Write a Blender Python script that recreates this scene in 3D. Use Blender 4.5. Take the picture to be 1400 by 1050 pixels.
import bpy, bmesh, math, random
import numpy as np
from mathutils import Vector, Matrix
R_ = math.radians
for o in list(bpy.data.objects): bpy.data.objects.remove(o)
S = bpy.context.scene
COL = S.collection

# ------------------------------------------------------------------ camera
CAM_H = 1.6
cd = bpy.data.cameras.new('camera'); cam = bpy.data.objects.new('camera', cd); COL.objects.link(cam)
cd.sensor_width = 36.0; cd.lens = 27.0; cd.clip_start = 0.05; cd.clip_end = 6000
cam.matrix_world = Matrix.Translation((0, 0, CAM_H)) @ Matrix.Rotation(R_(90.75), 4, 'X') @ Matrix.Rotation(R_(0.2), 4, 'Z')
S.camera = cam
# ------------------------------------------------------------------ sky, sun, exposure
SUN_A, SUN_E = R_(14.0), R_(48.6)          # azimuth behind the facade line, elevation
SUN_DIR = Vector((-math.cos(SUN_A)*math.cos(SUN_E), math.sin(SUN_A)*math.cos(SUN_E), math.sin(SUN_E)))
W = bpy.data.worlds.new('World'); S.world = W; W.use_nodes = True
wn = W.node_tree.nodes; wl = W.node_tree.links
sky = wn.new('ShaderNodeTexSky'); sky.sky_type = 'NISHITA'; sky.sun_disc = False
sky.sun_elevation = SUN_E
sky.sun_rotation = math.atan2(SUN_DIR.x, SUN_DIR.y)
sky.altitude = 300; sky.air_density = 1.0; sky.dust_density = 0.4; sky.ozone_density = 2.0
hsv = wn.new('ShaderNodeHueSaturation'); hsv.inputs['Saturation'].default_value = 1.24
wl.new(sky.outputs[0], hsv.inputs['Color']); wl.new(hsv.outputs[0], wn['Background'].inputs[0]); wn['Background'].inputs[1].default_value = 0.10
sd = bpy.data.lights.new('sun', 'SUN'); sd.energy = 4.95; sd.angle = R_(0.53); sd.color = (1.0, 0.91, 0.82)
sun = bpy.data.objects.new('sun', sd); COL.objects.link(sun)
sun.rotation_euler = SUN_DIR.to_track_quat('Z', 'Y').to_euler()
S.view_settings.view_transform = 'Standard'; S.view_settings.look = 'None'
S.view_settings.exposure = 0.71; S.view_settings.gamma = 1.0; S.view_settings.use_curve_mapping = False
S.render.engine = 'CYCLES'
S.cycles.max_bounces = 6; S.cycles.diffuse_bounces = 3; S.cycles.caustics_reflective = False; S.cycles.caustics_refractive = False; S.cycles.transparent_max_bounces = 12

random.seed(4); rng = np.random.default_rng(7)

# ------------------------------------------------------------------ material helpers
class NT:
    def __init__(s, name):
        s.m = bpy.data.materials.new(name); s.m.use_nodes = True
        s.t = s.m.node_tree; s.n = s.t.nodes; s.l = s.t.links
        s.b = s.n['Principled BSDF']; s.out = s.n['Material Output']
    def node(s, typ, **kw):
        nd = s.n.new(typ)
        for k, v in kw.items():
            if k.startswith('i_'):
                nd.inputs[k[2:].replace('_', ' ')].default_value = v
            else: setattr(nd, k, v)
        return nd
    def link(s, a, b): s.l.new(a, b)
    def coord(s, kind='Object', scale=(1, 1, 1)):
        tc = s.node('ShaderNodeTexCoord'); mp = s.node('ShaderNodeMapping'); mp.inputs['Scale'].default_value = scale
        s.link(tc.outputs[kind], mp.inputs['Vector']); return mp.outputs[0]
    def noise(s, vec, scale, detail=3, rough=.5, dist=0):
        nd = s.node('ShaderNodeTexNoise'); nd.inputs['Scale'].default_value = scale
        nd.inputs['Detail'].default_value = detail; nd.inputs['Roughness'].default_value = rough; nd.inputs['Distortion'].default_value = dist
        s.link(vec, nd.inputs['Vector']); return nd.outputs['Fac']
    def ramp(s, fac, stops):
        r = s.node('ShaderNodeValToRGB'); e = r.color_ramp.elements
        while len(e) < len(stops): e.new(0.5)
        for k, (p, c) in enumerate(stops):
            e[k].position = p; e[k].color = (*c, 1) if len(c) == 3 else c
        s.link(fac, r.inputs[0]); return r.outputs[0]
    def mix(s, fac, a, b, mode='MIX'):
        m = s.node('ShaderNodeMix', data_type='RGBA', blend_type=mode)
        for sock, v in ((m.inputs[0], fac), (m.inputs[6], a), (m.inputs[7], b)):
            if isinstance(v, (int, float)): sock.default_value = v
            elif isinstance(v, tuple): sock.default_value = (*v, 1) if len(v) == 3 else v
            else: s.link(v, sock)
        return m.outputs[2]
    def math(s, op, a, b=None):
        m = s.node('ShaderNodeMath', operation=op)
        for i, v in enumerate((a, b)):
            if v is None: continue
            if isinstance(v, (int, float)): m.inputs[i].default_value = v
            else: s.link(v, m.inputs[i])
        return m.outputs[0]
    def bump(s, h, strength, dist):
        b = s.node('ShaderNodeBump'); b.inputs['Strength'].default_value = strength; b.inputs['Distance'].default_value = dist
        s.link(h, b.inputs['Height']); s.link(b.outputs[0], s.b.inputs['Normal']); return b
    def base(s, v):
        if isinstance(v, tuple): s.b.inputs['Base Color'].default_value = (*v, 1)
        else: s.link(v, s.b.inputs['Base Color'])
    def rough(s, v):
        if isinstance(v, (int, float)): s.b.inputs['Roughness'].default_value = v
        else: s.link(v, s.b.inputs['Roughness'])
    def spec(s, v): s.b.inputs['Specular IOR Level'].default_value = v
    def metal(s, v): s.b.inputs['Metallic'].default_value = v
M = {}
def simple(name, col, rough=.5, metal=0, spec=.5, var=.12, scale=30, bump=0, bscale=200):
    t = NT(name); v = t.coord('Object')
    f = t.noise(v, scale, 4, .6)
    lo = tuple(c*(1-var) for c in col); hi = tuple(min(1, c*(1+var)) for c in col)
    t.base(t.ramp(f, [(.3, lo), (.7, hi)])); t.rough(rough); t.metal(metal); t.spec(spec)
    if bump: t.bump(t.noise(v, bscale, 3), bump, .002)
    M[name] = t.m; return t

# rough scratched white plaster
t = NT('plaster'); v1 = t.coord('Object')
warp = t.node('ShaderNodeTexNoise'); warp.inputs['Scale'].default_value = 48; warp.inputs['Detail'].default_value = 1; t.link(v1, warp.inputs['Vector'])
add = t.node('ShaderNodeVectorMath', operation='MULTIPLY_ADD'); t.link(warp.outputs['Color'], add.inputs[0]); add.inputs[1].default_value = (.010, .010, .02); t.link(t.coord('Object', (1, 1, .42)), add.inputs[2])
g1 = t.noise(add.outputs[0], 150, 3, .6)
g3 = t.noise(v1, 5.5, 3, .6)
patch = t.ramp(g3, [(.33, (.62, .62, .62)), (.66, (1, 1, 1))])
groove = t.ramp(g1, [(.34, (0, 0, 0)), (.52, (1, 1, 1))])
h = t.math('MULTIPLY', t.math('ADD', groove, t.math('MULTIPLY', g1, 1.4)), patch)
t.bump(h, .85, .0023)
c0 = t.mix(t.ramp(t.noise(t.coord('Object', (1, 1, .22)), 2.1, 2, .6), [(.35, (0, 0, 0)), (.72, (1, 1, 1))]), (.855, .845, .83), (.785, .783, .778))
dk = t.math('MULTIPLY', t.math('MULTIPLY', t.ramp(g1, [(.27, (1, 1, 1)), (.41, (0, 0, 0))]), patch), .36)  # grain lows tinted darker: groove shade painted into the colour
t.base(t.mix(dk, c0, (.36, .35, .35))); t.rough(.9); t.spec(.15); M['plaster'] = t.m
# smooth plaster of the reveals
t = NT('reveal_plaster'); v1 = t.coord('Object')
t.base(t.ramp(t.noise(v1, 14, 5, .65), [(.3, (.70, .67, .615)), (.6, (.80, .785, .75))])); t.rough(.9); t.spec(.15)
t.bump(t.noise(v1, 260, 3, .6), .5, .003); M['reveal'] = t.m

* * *

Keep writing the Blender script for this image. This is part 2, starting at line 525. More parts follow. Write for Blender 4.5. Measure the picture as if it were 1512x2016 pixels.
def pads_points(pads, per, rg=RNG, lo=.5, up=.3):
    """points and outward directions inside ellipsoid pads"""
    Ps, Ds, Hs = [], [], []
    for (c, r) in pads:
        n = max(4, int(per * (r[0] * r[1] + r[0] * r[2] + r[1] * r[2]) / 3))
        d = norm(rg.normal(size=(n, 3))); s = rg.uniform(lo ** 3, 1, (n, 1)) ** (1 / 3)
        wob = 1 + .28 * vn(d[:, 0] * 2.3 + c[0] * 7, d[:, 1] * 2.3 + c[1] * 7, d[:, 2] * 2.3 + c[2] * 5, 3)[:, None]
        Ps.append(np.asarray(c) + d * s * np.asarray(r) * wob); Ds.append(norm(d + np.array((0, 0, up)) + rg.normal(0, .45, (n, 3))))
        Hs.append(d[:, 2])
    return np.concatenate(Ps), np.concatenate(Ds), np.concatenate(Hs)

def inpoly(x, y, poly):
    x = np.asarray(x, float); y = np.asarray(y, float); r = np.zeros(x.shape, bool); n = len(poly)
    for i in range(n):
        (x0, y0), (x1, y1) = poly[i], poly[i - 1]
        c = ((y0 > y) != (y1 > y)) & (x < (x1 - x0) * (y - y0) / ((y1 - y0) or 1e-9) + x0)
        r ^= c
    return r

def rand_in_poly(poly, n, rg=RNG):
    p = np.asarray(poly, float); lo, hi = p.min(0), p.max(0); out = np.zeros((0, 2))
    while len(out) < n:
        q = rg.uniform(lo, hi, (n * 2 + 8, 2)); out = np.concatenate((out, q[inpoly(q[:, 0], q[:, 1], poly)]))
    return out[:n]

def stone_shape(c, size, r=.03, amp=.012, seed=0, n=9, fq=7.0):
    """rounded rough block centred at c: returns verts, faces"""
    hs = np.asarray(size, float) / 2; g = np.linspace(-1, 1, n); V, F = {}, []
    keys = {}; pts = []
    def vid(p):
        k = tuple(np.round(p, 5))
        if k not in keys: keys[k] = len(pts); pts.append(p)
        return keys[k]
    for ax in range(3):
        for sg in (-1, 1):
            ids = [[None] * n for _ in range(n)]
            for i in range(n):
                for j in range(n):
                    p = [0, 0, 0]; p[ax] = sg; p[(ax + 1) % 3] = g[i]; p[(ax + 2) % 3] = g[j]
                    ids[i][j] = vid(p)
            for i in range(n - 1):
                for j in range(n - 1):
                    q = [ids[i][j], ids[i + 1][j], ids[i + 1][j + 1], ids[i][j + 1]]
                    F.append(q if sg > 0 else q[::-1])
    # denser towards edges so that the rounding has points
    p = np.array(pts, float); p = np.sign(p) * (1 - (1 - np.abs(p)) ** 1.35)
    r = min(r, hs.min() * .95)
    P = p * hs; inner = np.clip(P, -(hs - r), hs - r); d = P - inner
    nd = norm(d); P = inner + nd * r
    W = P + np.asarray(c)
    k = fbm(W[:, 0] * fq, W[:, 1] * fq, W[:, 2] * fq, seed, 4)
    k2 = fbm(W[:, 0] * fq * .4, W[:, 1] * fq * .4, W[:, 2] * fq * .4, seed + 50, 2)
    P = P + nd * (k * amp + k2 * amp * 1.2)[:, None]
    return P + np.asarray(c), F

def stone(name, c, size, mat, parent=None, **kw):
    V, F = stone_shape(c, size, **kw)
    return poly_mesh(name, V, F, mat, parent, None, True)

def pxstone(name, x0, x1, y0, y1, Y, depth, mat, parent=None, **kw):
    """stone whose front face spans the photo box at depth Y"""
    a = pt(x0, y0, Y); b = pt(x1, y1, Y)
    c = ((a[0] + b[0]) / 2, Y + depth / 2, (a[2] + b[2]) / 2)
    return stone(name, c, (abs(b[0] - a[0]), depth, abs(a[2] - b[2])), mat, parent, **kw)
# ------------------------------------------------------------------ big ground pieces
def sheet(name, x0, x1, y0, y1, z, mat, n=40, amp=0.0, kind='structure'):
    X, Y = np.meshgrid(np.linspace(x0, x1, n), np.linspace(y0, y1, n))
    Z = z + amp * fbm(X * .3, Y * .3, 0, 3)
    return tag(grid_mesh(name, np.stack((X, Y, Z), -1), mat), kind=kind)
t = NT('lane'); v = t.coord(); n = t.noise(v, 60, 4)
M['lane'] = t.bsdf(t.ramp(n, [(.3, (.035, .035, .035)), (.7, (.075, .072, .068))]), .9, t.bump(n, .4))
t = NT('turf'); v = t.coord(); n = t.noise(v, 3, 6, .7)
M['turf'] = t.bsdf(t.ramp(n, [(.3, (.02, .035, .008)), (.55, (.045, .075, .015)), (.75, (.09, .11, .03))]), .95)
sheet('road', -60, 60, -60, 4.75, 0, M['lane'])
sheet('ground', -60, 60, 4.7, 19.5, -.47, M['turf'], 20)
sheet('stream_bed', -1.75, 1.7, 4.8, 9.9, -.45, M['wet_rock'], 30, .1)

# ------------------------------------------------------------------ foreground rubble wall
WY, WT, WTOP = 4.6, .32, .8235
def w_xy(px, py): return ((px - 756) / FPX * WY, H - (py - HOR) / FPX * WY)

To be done
In the data above, find the line that contains "Keep writing the" and the line that contains "return out[:n]". Repeat exactly those lines and every line between them, and only those.

Correct output
Keep writing the Blender script for this image. This is part 2, starting at line 525. More parts follow. Write for Blender 4.5. Measure the picture as if it were 1512x2016 pixels.
def pads_points(pads, per, rg=RNG, lo=.5, up=.3):
    """points and outward directions inside ellipsoid pads"""
    Ps, Ds, Hs = [], [], []
    for (c, r) in pads:
        n = max(4, int(per * (r[0] * r[1] + r[0] * r[2] + r[1] * r[2]) / 3))
        d = norm(rg.normal(size=(n, 3))); s = rg.uniform(lo ** 3, 1, (n, 1)) ** (1 / 3)
        wob = 1 + .28 * vn(d[:, 0] * 2.3 + c[0] * 7, d[:, 1] * 2.3 + c[1] * 7, d[:, 2] * 2.3 + c[2] * 5, 3)[:, None]
        Ps.append(np.asarray(c) + d * s * np.asarray(r) * wob); Ds.append(norm(d + np.array((0, 0, up)) + rg.normal(0, .45, (n, 3))))
        Hs.append(d[:, 2])
    return np.concatenate(Ps), np.concatenate(Ds), np.concatenate(Hs)

def inpoly(x, y, poly):
    x = np.asarray(x, float); y = np.asarray(y, float); r = np.zeros(x.shape, bool); n = len(poly)
    for i in range(n):
        (x0, y0), (x1, y1) = poly[i], poly[i - 1]
        c = ((y0 > y) != (y1 > y)) & (x < (x1 - x0) * (y - y0) / ((y1 - y0) or 1e-9) + x0)
        r ^= c
    return r

def rand_in_poly(poly, n, rg=RNG):
    p = np.asarray(poly, float); lo, hi = p.min(0), p.max(0); out = np.zeros((0, 2))
    while len(out) < n:
        q = rg.uniform(lo, hi, (n * 2 + 8, 2)); out = np.concatenate((out, q[inpoly(q[:, 0], q[:, 1], poly)]))
    return out[:n]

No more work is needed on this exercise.